Data excerpts:
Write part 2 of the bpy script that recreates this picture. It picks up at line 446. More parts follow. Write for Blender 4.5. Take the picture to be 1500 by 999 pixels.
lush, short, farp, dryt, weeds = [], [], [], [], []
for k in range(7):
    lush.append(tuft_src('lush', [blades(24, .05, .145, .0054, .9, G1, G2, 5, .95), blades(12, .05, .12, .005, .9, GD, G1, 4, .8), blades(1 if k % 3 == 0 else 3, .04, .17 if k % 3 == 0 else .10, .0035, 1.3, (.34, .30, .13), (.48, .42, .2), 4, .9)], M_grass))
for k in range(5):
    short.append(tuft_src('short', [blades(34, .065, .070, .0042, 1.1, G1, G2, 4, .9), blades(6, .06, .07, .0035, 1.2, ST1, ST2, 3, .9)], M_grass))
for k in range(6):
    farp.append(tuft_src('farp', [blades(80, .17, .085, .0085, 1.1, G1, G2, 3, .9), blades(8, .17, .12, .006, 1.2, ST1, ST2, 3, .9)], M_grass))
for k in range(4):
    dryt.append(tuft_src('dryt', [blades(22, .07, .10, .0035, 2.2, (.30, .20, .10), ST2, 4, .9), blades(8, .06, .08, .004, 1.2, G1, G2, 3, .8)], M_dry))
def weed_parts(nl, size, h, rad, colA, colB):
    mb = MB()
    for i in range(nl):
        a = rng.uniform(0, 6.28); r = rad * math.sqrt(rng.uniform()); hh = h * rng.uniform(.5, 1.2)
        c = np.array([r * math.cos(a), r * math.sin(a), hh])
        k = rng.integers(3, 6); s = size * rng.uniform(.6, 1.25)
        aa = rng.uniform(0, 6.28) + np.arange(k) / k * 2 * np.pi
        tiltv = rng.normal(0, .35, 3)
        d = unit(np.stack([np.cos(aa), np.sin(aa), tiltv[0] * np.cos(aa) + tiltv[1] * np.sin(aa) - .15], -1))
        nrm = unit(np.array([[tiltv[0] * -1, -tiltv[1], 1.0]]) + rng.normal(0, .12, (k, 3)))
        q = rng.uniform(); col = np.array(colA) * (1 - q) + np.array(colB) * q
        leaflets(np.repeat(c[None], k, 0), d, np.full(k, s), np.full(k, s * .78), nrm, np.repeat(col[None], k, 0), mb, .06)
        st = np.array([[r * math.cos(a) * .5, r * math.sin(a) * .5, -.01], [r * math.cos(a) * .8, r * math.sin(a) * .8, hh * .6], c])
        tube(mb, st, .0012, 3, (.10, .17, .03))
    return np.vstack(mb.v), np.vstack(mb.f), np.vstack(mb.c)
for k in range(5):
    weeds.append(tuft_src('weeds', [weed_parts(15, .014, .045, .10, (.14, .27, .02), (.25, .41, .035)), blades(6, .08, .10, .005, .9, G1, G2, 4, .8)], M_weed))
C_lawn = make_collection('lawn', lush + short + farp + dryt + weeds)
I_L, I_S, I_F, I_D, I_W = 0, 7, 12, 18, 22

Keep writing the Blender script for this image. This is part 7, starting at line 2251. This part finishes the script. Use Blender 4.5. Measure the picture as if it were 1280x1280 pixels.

Objective:
Print out every record again, exactly and in full.

Task answer:
Write part 2 of the bpy script that recreates this picture. It picks up at line 446. More parts follow. Write for Blender 4.5. Take the picture to be 1500 by 999 pixels.
lush, short, farp, dryt, weeds = [], [], [], [], []
for k in range(7):
    lush.append(tuft_src('lush', [blades(24, .05, .145, .0054, .9, G1, G2, 5, .95), blades(12, .05, .12, .005, .9, GD, G1, 4, .8), blades(1 if k % 3 == 0 else 3, .04, .17 if k % 3 == 0 else .10, .0035, 1.3, (.34, .30, .13), (.48, .42, .2), 4, .9)], M_grass))
for k in range(5):
    short.append(tuft_src('short', [blades(34, .065, .070, .0042, 1.1, G1, G2, 4, .9), blades(6, .06, .07, .0035, 1.2, ST1, ST2, 3, .9)], M_grass))
for k in range(6):
    farp.append(tuft_src('farp', [blades(80, .17, .085, .0085, 1.1, G1, G2, 3, .9), blades(8, .17, .12, .006, 1.2, ST1, ST2, 3, .9)], M_grass))
for k in range(4):
    dryt.append(tuft_src('dryt', [blades(22, .07, .10, .0035, 2.2, (.30, .20, .10), ST2, 4, .9), blades(8, .06, .08, .004, 1.2, G1, G2, 3, .8)], M_dry))
def weed_parts(nl, size, h, rad, colA, colB):
    mb = MB()
    for i in range(nl):
        a = rng.uniform(0, 6.28); r = rad * math.sqrt(rng.uniform()); hh = h * rng.uniform(.5, 1.2)
        c = np.array([r * math.cos(a), r * math.sin(a), hh])
        k = rng.integers(3, 6); s = size * rng.uniform(.6, 1.25)
        aa = rng.uniform(0, 6.28) + np.arange(k) / k * 2 * np.pi
        tiltv = rng.normal(0, .35, 3)
        d = unit(np.stack([np.cos(aa), np.sin(aa), tiltv[0] * np.cos(aa) + tiltv[1] * np.sin(aa) - .15], -1))
        nrm = unit(np.array([[tiltv[0] * -1, -tiltv[1], 1.0]]) + rng.normal(0, .12, (k, 3)))
        q = rng.uniform(); col = np.array(colA) * (1 - q) + np.array(colB) * q
        leaflets(np.repeat(c[None], k, 0), d, np.full(k, s), np.full(k, s * .78), nrm, np.repeat(col[None], k, 0), mb, .06)
        st = np.array([[r * math.cos(a) * .5, r * math.sin(a) * .5, -.01], [r * math.cos(a) * .8, r * math.sin(a) * .8, hh * .6], c])
        tube(mb, st, .0012, 3, (.10, .17, .03))
    return np.vstack(mb.v), np.vstack(mb.f), np.vstack(mb.c)
for k in range(5):
    weeds.append(tuft_src('weeds', [weed_parts(15, .014, .045, .10, (.14, .27, .02), (.25, .41, .035)), blades(6, .08, .10, .005, .9, G1, G2, 4, .8)], M_weed))
C_lawn = make_collection('lawn', lush + short + farp + dryt + weeds)
I_L, I_S, I_F, I_D, I_W = 0, 7, 12, 18, 22

Keep writing the Blender script for this image. This is part 7, starting at line 2251. This part finishes the script. Use Blender 4.5. Measure the picture as if it were 1280x1280 pixels.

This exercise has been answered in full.